Below is some material; set it all down exactly, apart from the pictures.

# # # # #

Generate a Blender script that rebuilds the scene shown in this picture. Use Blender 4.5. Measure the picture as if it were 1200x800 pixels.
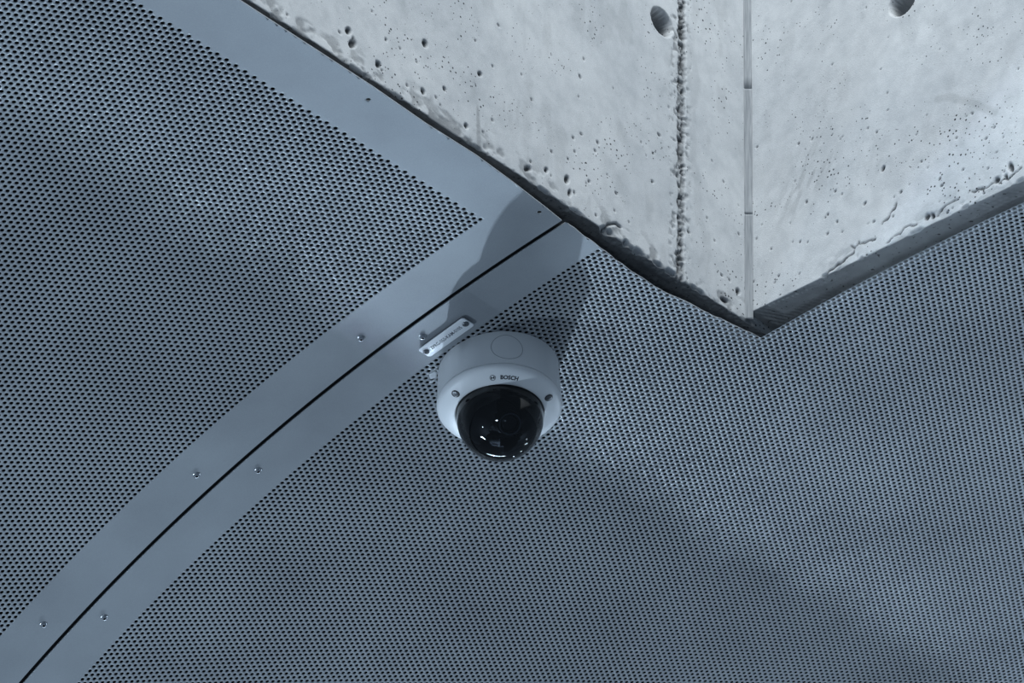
import bpy, math, numpy as np
from mathutils import Vector, Matrix

# ------------------------------------------------------------------ scene, camera, light
for o in list(bpy.data.objects):
    bpy.data.objects.remove(o, do_unlink=True)
SC = bpy.context.scene
COL = SC.collection
S = 0.008                 # one lattice pitch of the perforated sheet = 8 mm
EYE = 1.6                 # camera height above the (unseen) floor, metres


def W(p):
    """lattice units, origin at the camera -> metres"""
    p = np.asarray(p, float)
    return p * S + np.array([0, 0, EYE])


# rows: across the vault (X), along the vault (Y), up (Z), seen from the lens (right, down, forward)
M = np.array([[-0.72341862, 0.36017228, 0.58901735],
              [-0.68975302, -0.41423366, -0.59384447],
              [0.03010449, -0.83587464, 0.54809426]])
cam_d = bpy.data.cameras.new('camera')
cam = bpy.data.objects.new('camera', cam_d)
COL.objects.link(cam)
R3 = M @ np.diag([1, -1, -1])
mw = Matrix([list(R3[i]) + [0] for i in range(3)] + [[0, 0, 0, 1]])
mw.translation = Vector((0, 0, EYE))
cam.matrix_world = mw
cam_d.sensor_width = 36
cam_d.lens = 115.231
cam_d.clip_start = 0.05
cam_d.clip_end = 100
SC.camera = cam

SC.view_settings.view_transform = 'Standard'
SC.view_settings.look = 'None'
SC.view_settings.gamma = 1.0
SC.view_settings.use_curve_mapping = False
SC.view_settings.exposure = 0.0

wd = bpy.data.worlds.new('world')
SC.world = wd
wd.use_nodes = True
wd.node_tree.nodes['Background'].inputs['Color'].default_value = (0.48, 0.67, 0.92, 1)
wd.node_tree.nodes['Background'].inputs['Strength'].default_value = 0.17


def aim(o, tgt):
    d = Vector(W(tgt)) - o.location
    o.rotation_euler = d.to_track_quat('-Z', 'Y').to_euler()


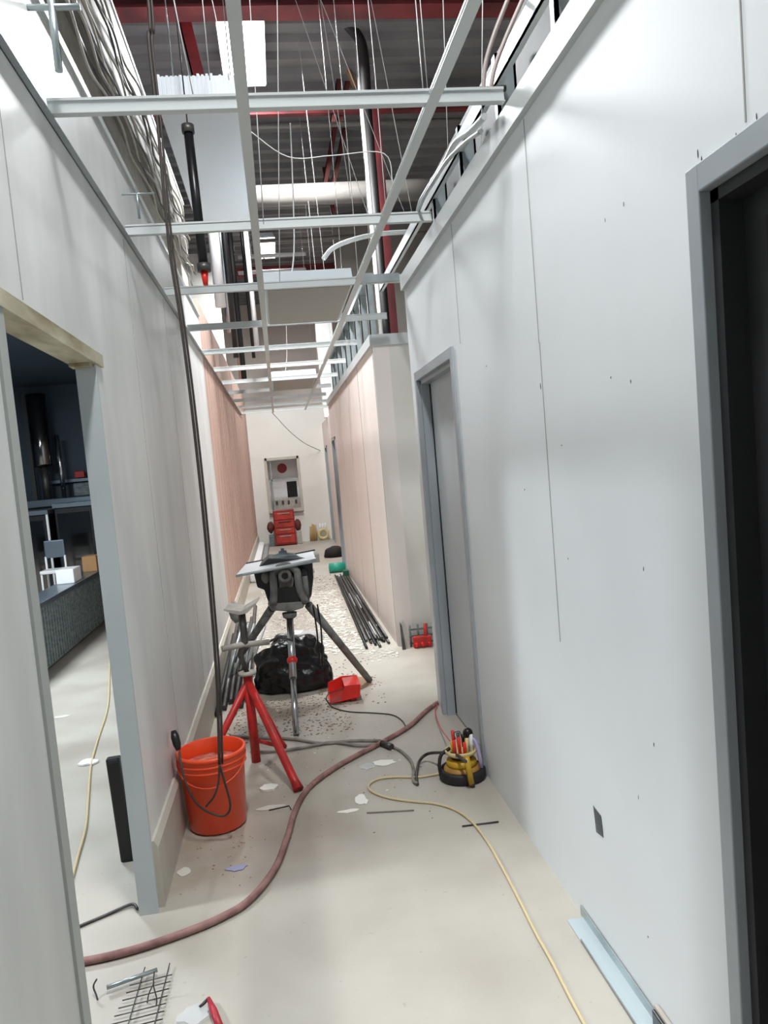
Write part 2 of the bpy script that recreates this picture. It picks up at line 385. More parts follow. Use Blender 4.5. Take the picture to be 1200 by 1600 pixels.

# # # # #

[ANSWER IN FULL]
Generate a Blender script that rebuilds the scene shown in this picture. Use Blender 4.5. Measure the picture as if it were 1200x800 pixels.
import bpy, math, numpy as np
from mathutils import Vector, Matrix

# ------------------------------------------------------------------ scene, camera, light
for o in list(bpy.data.objects):
    bpy.data.objects.remove(o, do_unlink=True)
SC = bpy.context.scene
COL = SC.collection
S = 0.008                 # one lattice pitch of the perforated sheet = 8 mm
EYE = 1.6                 # camera height above the (unseen) floor, metres


def W(p):
    """lattice units, origin at the camera -> metres"""
    p = np.asarray(p, float)
    return p * S + np.array([0, 0, EYE])


# rows: across the vault (X), along the vault (Y), up (Z), seen from the lens (right, down, forward)
M = np.array([[-0.72341862, 0.36017228, 0.58901735],
              [-0.68975302, -0.41423366, -0.59384447],
              [0.03010449, -0.83587464, 0.54809426]])
cam_d = bpy.data.cameras.new('camera')
cam = bpy.data.objects.new('camera', cam_d)
COL.objects.link(cam)
R3 = M @ np.diag([1, -1, -1])
mw = Matrix([list(R3[i]) + [0] for i in range(3)] + [[0, 0, 0, 1]])
mw.translation = Vector((0, 0, EYE))
cam.matrix_world = mw
cam_d.sensor_width = 36
cam_d.lens = 115.231
cam_d.clip_start = 0.05
cam_d.clip_end = 100
SC.camera = cam

SC.view_settings.view_transform = 'Standard'
SC.view_settings.look = 'None'
SC.view_settings.gamma = 1.0
SC.view_settings.use_curve_mapping = False
SC.view_settings.exposure = 0.0

wd = bpy.data.worlds.new('world')
SC.world = wd
wd.use_nodes = True
wd.node_tree.nodes['Background'].inputs['Color'].default_value = (0.48, 0.67, 0.92, 1)
wd.node_tree.nodes['Background'].inputs['Strength'].default_value = 0.17


def aim(o, tgt):
    d = Vector(W(tgt)) - o.location
    o.rotation_euler = d.to_track_quat('-Z', 'Y').to_euler()


Write part 2 of the bpy script that recreates this picture. It picks up at line 385. More parts follow. Use Blender 4.5. Take the picture to be 1200 by 1600 pixels.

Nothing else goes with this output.